• Description of the task:
Starting at the first line of the data, please print exactly those lines through the one that holds "H6 = Ham('orange-brown", omitting every picture.

• Collected material:
- - -
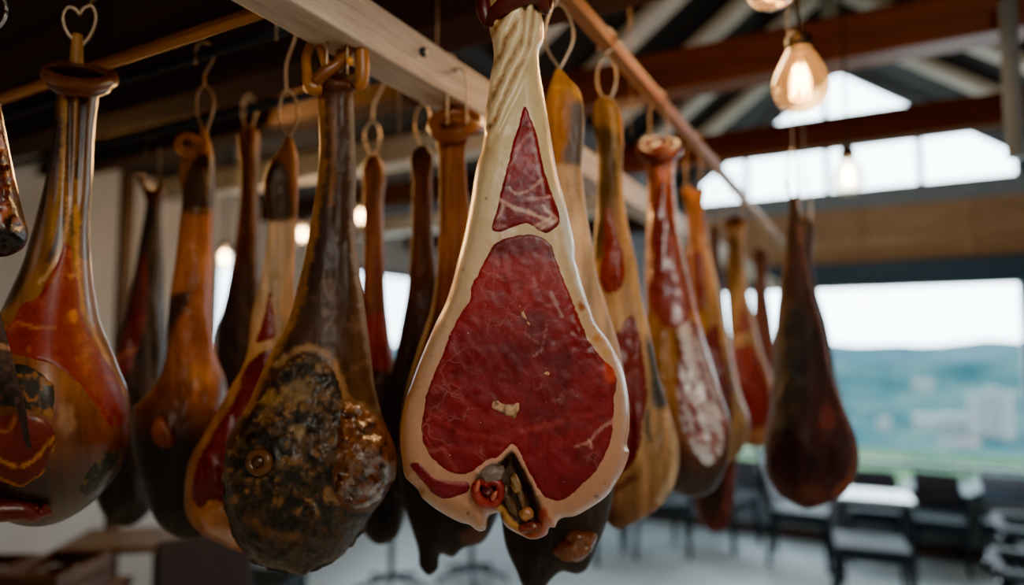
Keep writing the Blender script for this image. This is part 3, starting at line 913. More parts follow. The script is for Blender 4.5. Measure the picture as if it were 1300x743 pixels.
H3.tube('meat_strip', M['gloss'], [(-30, 652, 44), (0, 648, 44), (30, 648, 46), (46, 652, 46), (52, 651, 46), (60, 646, 44)], [15, 14, 12, 10, 6, 10], 0.0, 12, col=hx('5a170c'), label='red strip with a pinched end')

# ================================================================== BACK ROW, LEFT SIDE
YA, YB = 0.95, 1.24
o5 = [(176, 222), (180, 240), (185, 254), (184, 268), (180, 290), (176, 312), (168, 358), (158, 400), (147, 440), (138, 485), (128, 540), (118, 600), (124, 640), (140, 664), (166, 668), (190, 650), (206, 600), (212, 540), (214, 470), (212, 420), (208, 382), (208, 342), (206, 300), (206, 262), (210, 240), (209, 226), (203, 232), (194, 240), (186, 234), (181, 223)]
H5 = Ham('slim dark ham with a two-toed top against the grey wall, second from left', o5, z_under_y(193, YB), g=4.5, kf=0.8)
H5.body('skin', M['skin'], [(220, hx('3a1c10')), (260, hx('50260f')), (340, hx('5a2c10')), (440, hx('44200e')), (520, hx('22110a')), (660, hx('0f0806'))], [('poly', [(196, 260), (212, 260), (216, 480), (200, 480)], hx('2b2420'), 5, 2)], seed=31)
H5.patch('meat_face', M['cured'], [(184, 290), (188, 330), (188, 380), (184, 420), (172, 455), (158, 480), (144, 492), (142, 470), (152, 430), (164, 390), (174, 340)], [(290, hx('5c140c')), (490, hx('6a140a'))], [('line', [(140, 462), (158, 450), (178, 440)], hx('a8622a'), 4, 0.8)], lift=1, edge=4, seed=32)

o6 = [(258, 158), (250, 176), (238, 190), (229, 205), (227, 222), (231, 250), (228, 281), (222, 334), (216, 374), (212, 420), (211, 445), (200, 484), (184, 504), (169, 520), (166, 545), (172, 585), (186, 625), (198, 662), (216, 678), (242, 685), (262, 680), (282, 655), (292, 610), (294, 560), (291, 510), (286, 480), (276, 455), (271, 425), (269, 399), (270, 342), (271, 269), (274, 233), (272, 200), (266, 178)]
H6 = Ham('orange-brown ham with an eyelet top, dark cap and near-black base', o6, z_under_y(255, YA), g=4.0, kf=0.8)
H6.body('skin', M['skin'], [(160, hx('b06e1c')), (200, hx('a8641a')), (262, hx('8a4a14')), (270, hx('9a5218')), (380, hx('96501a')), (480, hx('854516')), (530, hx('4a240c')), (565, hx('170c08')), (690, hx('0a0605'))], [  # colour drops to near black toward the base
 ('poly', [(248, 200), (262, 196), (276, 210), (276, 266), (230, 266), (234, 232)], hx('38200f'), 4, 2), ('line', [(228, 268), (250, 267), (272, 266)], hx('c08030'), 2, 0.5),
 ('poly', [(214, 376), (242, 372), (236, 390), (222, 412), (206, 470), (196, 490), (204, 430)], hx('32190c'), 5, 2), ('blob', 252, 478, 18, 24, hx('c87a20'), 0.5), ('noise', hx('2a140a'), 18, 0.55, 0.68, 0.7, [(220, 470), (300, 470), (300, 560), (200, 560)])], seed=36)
H6.tube('eyelet', M['gloss'], [(252, 192, 4), (240, 196, 8), (229, 190, 8), (226, 180, 6), (233, 173, 4), (244, 174, 4), (252, 182, 4)], [6, 6, 5, 4.5, 4.5, 5, 6], 0.0, 10, col=hx('b06c1c'), label='looped skin eyelet')
H6.patch('skin_flap', M['skin'], [(194, 536), (204, 528), (216, 545), (222, 566), (208, 570), (196, 562)], [(530, hx('8a461c')), (570, hx('5a260f'))], (), lift=3, edge=4, seed=37, dome=2, rough=2)

o7 = [(304, 168), (303, 190), (305, 220), (302, 280), (295, 330), (286, 378), (277, 416), (273, 460), (272, 510), (280, 560), (300, 590), (324, 580), (340, 540), (342, 480), (337, 420), (333, 370), (329, 300), (328, 230), (329, 190), (327, 166), (316, 160)]
H7 = Ham('narrow dark brown ham between the eyelet ham and the cream-shanked ham', o7, z_under_y(315, YB), g=4.5, kf=0.8)
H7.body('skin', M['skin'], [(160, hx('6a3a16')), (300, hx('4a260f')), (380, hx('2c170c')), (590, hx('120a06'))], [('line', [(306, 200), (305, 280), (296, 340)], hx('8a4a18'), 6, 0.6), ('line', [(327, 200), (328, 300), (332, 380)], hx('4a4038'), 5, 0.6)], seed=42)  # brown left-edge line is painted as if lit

o8 = [(367, 172), (358, 184), (350, 197), (340, 212), (335, 235), (336, 255), (340, 282), (336, 326), (328, 366), (320, 399), (310, 462), (290, 497), (262, 546), (240, 585), (234, 622), (237, 655), (250, 673), (281, 691), (312, 702), (345, 694), (370, 660), (385, 610), (390, 550), (388, 490), (382, 440), (376, 390), (374, 358), (376, 302), (379, 233), (378, 201), (374, 184)]
H8 = Ham('ham with cream shank, dark oval cap and long maroon cut face', o8, z_under_y(365, YA), g=4.0, kf=0.7, rmax=34)
H8.body('rind', M['skin'], [(170, hx('9a5a22')), (215, hx('8a5020')), (276, hx('7a4418')), (283, hx('c49a68')), (360, hx('cfa878')), (440, hx('b8824c')), (540, hx('a5662e')), (620, hx('a0602e')), (700, hx('7a3c20'))], [
 ('poly', [(340, 216), (350, 204), (362, 210), (368, 232), (368, 278), (340, 279), (336, 250)], hx('33200f'), 5, 2),
 ('poly', [(352, 410), (380, 330), (390, 480), (360, 450)], hx('b88a58'), 6, 3), ('blob', 300, 682, 24, 14, hx('b07858'), 0.7)], seed=44)
H8.patch('shank_meat', M['cured'], [(343, 362), (347, 385), (350, 412), (349, 428), (337, 434), (325, 437), (331, 412), (337, 388)], [(360, hx('6a140c')), (440, hx('7a180e'))], (), lift=1, edge=3, seed=45)
H8.patch('meat_face', M['cured'], [(318, 456), (334, 444), (352, 441), (368, 444), (378, 480), (382, 550), (376, 610), (360, 650), (330, 660), (300, 652), (284, 640), (268, 638), (254, 648), (244, 640), (242, 615), (247, 590), (268, 551), (296, 506)], [(440, hx('651410')), (540, hx('6e1610')), (650, hx('4c0e0c'))], [], lift=1, edge=4, seed=46)
H8.patch('fat_flap', M['fat'], [(252, 652), (266, 640), (282, 636), (292, 648), (296, 664), (308, 680), (306, 694), (286, 688), (262, 674)], [(636, hx('b0703c')), (700, hx('8a4c30'))], [('blob', 294, 678, 8, 10, hx('c09078'), 0.6)], lift=5, edge=5, seed=47, rough=3)

o9 = [(462, 208), (461, 240), (462, 310), (458, 380), (448, 440), (440, 500), (438, 560), (444, 620), (458, 670), (480, 692), (500, 686), (514, 650), (517, 590), (512, 530), (503, 470), (494, 420), (490, 380), (488, 332), (486, 263), (486, 208), (480, 198), (468, 198)]
H9 = Ham('brown ham behind the right edge of the mould-crusted ham', o9, z_under_y(473, YB), g=4.5, kf=0.7)
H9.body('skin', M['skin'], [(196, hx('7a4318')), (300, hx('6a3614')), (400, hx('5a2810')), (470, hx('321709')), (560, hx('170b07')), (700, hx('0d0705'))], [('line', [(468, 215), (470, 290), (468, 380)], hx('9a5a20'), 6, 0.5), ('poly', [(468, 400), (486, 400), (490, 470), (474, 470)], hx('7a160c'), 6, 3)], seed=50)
o10 = [(526, 190), (524, 240), (522, 300), (516, 376), (508, 420), (498, 470), (490, 530), (490, 590), (500, 630), (520, 650), (546, 644), (566, 610), (574, 550), (572, 480), (562, 410), (554, 350), (549, 290), (548, 230), (547, 192), (538, 184)]
H10 = Ham('thin dark-topped ham just left of the orange wrapped-collar ham', o10, z_under_y(536, YB), g=4.5, kf=0.7)
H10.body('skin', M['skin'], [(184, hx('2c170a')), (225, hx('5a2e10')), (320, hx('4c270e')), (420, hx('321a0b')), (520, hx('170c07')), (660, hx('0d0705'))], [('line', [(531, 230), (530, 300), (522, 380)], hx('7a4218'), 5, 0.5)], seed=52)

z11 = z_under_x(578, -0.745)
o11 = [(556, 166), (557, 200), (558, 263), (555, 336), (548, 391), (532, 440), (514, 500), (506, 560), (508, 616), (522, 670), (531, 700), (534, 722), (544, 731), (555, 724), (560, 704), (574, 708), (588, 697), (611, 690), (630, 660), (642, 600), (640, 520), (628, 430), (612, 350), (600, 290), (593, 240), (591, 200), (593, 166), (575, 158)]
H11 = Ham('orange-brown ham with a wrapped collar hanging from the pale beam', o11, z11, g=4.0, kf=0.6)
def h11d(X, Y):
    return sstep(420, 250, Y) * np.sin((X + (fbm(X / 40, Y / 80, 9) - 0.5) * 20) * 2 * PI / 12) * 1.6
H11.disp = h11d
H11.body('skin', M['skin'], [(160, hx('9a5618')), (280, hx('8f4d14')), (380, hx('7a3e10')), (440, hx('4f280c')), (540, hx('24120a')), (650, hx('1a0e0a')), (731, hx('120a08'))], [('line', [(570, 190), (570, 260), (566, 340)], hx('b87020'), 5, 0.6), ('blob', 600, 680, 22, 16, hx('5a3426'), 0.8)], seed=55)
H11.tube('collar', M['gloss'], [(551, 160, 6), (560, 172, 18), (578, 170, 26), (594, 164, 20), (606, 162, 4), (602, 150, -10), (580, 144, -16), (560, 148, -10)], [9, 9, 10, 10, 10, 9, 9, 9], 0.0, 12, closed=True, col=hx('8a4a16'), label='wrapped skin collar')
H11.blob('collar_top', M['gloss'], 578, 158, 24, 10, 22, 0.0, hx('8a4c16'), 9, 0.2, on_surface=False)

# ================================================================== RIGHT ROW
XR = -0.49
z12 = z_under_x(712, XR)
o12 = [(708, 86), (700, 102), (694, 120), (692, 160), (690, 230), (688, 300), (680, 380), (664, 450), (648, 520), (638, 590), (636, 650), (644, 700), (656, 726), (664, 745), (676, 757), (690, 748), (700, 736), (712, 726), (734, 729), (744, 724), (749, 716), (754, 704), (762, 686), (770, 664), (780, 620), (790, 560), (794, 500), (788, 450), (770, 390), (758, 351), (753, 322), (747, 286), (741, 242), (739, 209), (741, 181), (740, 136), (734, 113), (722, 100)]
H12 = Ham('ham with an orange folded cap and cream shank right behind the pale front ham', o12, z12, g=4.0, kf=0.5)
H12.body('skin', M['skin'], [(86, hx('c07814')), (150, hx('b4690f')), (204, hx('a55e14')), (212, hx('d0a064')), (290, hx('d3ab7c')), (400, hx('c9a47c')), (480, hx('a08468')), (580, hx('6a5a4a')), (640, hx('33271f')), (700, hx('20140e')), (757, hx('140c09'))], [
 ('poly', [(730, 128), (744, 130), (746, 208), (716, 208), (722, 170)], hx('5e5148'), 6, 2), ('line', [(712, 95), (716, 140), (720, 170)], hx('8a4a0c'), 5, 0.5), ('line', [(702, 110), (720, 112), (738, 124)], hx('d99a2a'), 4, 0.6)], seed=60)  # grey polygon paints the shading on the cap's right side
H12.blob('knuckle', M['lump'], 728, 690, 24, 18, 20, -0.012, hx('6a3c22'), 9, 0.45, 0.3, label='glossy brown knuckle at the base')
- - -
• Solution for this exercise:
Keep writing the Blender script for this image. This is part 3, starting at line 913. More parts follow. The script is for Blender 4.5. Measure the picture as if it were 1300x743 pixels.
H3.tube('meat_strip', M['gloss'], [(-30, 652, 44), (0, 648, 44), (30, 648, 46), (46, 652, 46), (52, 651, 46), (60, 646, 44)], [15, 14, 12, 10, 6, 10], 0.0, 12, col=hx('5a170c'), label='red strip with a pinched end')

# ================================================================== BACK ROW, LEFT SIDE
YA, YB = 0.95, 1.24
o5 = [(176, 222), (180, 240), (185, 254), (184, 268), (180, 290), (176, 312), (168, 358), (158, 400), (147, 440), (138, 485), (128, 540), (118, 600), (124, 640), (140, 664), (166, 668), (190, 650), (206, 600), (212, 540), (214, 470), (212, 420), (208, 382), (208, 342), (206, 300), (206, 262), (210, 240), (209, 226), (203, 232), (194, 240), (186, 234), (181, 223)]
H5 = Ham('slim dark ham with a two-toed top against the grey wall, second from left', o5, z_under_y(193, YB), g=4.5, kf=0.8)
H5.body('skin', M['skin'], [(220, hx('3a1c10')), (260, hx('50260f')), (340, hx('5a2c10')), (440, hx('44200e')), (520, hx('22110a')), (660, hx('0f0806'))], [('poly', [(196, 260), (212, 260), (216, 480), (200, 480)], hx('2b2420'), 5, 2)], seed=31)
H5.patch('meat_face', M['cured'], [(184, 290), (188, 330), (188, 380), (184, 420), (172, 455), (158, 480), (144, 492), (142, 470), (152, 430), (164, 390), (174, 340)], [(290, hx('5c140c')), (490, hx('6a140a'))], [('line', [(140, 462), (158, 450), (178, 440)], hx('a8622a'), 4, 0.8)], lift=1, edge=4, seed=32)

o6 = [(258, 158), (250, 176), (238, 190), (229, 205), (227, 222), (231, 250), (228, 281), (222, 334), (216, 374), (212, 420), (211, 445), (200, 484), (184, 504), (169, 520), (166, 545), (172, 585), (186, 625), (198, 662), (216, 678), (242, 685), (262, 680), (282, 655), (292, 610), (294, 560), (291, 510), (286, 480), (276, 455), (271, 425), (269, 399), (270, 342), (271, 269), (274, 233), (272, 200), (266, 178)]
H6 = Ham('orange-brown ham with an eyelet top, dark cap and near-black base', o6, z_under_y(255, YA), g=4.0, kf=0.8)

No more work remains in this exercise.